L’ultima citazione relativa a Carlo da Cesena risale al 30 maggio 1499 (Burchardus, 1906b, p. 149). Morì a Roma il 13 dicembre 1500 e fu sepolto nella basilica di S. Agostino in Campo Marzio. Sulla lapide il nipote Marcellino compose un epitaffio sepolcrale oggi scomparso (Zeno, 1753, p. 276).
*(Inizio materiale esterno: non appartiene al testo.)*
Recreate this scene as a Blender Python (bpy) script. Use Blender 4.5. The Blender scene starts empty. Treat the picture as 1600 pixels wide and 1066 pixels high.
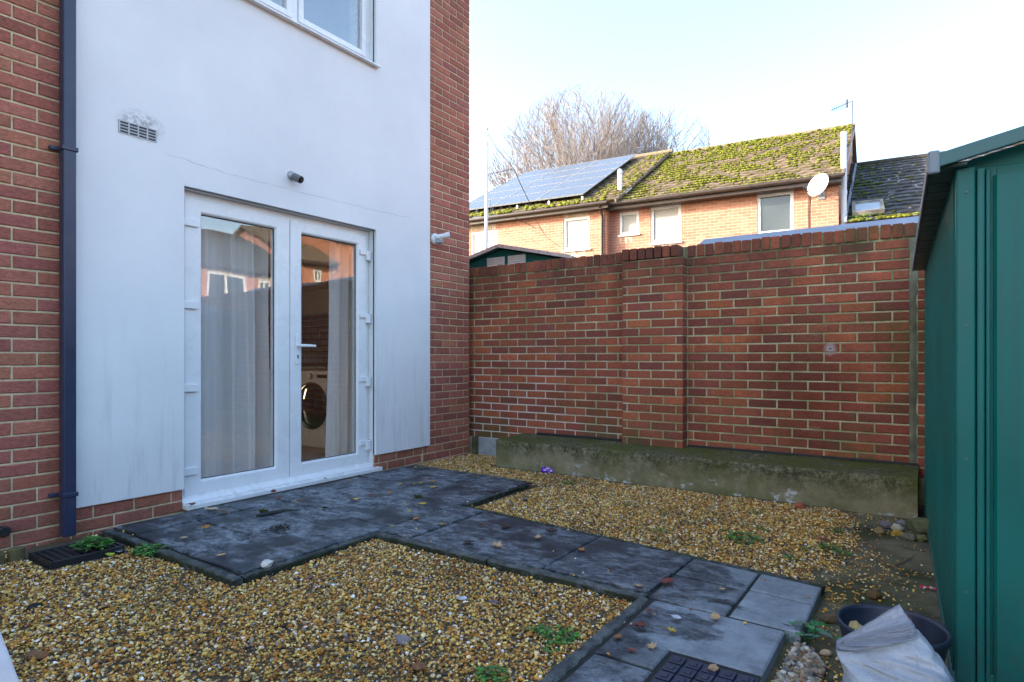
import bpy, math, random
import numpy as np
from mathutils import Vector, Matrix, noise as mnoise
S = bpy.context.scene
C = S.collection
R = random.Random(7)
rad = math.radians

# ------------------------------------------------------------------ camera, world, sun, exposure
F_PX, HZ, CAM_H = 954.0, 558.0, 1.06
YAW = math.atan(650 / F_PX)
cam = bpy.data.cameras.new('camera'); camo = bpy.data.objects.new('camera', cam); C.objects.link(camo)
cam.sensor_width = 36; cam.lens = F_PX / 1600 * 36; cam.shift_y = (HZ - 533) / 1600; cam.clip_end = 2000; cam.clip_start = 0.05
camo.location = (0, 0, CAM_H); camo.rotation_euler = (rad(90), 0, YAW)
S.camera = camo
SUN_DIR = Vector((0.82, 0.57, -math.tan(rad(20)))).normalized()
SUN_EL = rad(20)
W = bpy.data.worlds.new('World'); S.world = W; W.use_nodes = True
wn = W.node_tree
sky = wn.nodes.new('ShaderNodeTexSky'); sky.sky_type = 'NISHITA'; sky.sun_disc = False
sky.sun_elevation = SUN_EL; sky.sun_rotation = math.atan2(-SUN_DIR.x, -SUN_DIR.y)
sky.air_density = 1.0; sky.dust_density = 3.2; sky.ozone_density = 1.0
bg = wn.nodes['Background']; bg.inputs['Strength'].default_value = 0.15
wn.links.new(sky.outputs[0], bg.inputs['Color'])
sl = bpy.data.lights.new('sun', 'SUN'); sl.energy = 2.0; sl.angle = rad(0.5); sl.color = (1.0, 0.9, 0.76)
slo = bpy.data.objects.new('sun', sl); C.objects.link(slo)
slo.rotation_euler = SUN_DIR.to_track_quat('-Z', 'Y').to_euler(); slo.location = (-20, -15, 20)
S.view_settings.view_transform = 'Standard'; S.view_settings.look = 'None'
S.view_settings.exposure = 2.4; S.view_settings.gamma = 1.0
S.render.engine = 'CYCLES'

# ------------------------------------------------------------------ survey helpers: sight lines of the photo turned into real positions
_s, _c = math.sin(YAW), math.cos(YAW)
def ray(u, y):
    du = u - 800
    return Vector((-_s * F_PX + _c * du, _c * F_PX + _s * du, HZ - y))
def gp(u, y, z=0.0):
    d = ray(u, y); t = (z - CAM_H) / d.z
    return Vector((d.x * t, d.y * t, z))
def on_y(u, y, Y):
    d = ray(u, y); t = Y / d.y
    return Vector((d.x * t, Y, CAM_H + d.z * t))
def on_x(u, y, X):
    d = ray(u, y); t = X / d.x
    return Vector((X, d.y * t, CAM_H + d.z * t))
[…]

Opere. Edizioni della Historia Baetica: Carolus Verardus Caesanatis cubicularii Pontificii in historiam Baeticam ad R. P. Rafaelem Riarium S. Georgii diaconum cardinalem, Roma 1493; In laudem serenissimi Ferdinandi Hispaniarum regis Bethice et regni Granate obsidio victoria et triumphus, s.n.t. [Deventer, Richardus Paffraet]; Historia Betica, Factum Romae Anno Domini 1494; In laudem serenissimi Ferdinandi Hispaniarum regis Bethice et regni Granate obsidio victoria et triumphus, s. l. [Basilea] 1494; Historia Bethica de granatensi regno per invictissimos reges Ferdinandum et Helisabeth expugnato et crudelissimo vulnere eidem Barchinone illato nuper Rome edita atque acta, s.n.t. [1494 circa]; In laudem serenissimi Ferdinandi Hispaniarum regis Bethice et regni Granate obsidio, victoria et triumphus, s.n.t.; Expugnatio regni Granatae, quae contigit anno ab hinc quadragesimo secondo a catholico rege Hispaniarum Ferdinando, in R. Monacho, Bellum Christianorum principum: praecipue Gallorum, contra Saracenos, anno [...] MLXXXVIII pro terra sancta gestum, Basilea 1533, pp. 85-115; Expugnatio regni Granatae, in A. Schott, Hispania illustrata, II, Francoforte 1603, pp. 861-877; Historia Baetica, in Revue hispanique, XLVII (1919), pp. 319-382; La Historia Baetica de Carlo Verardi, drama histórico renacentista en latín sobre la Conquista de Granada, a cura di R. Bravo, Monterrey 1971; Historia Baetica de Carlo Verardi. Drama humanístico sobre la toma de Granada, a cura di M.D. Rincón, Granada 1992; Historia Baetica. Edizione critica e commento, a cura di M. Colazzo, tesi di dottorato, Lecce 2014.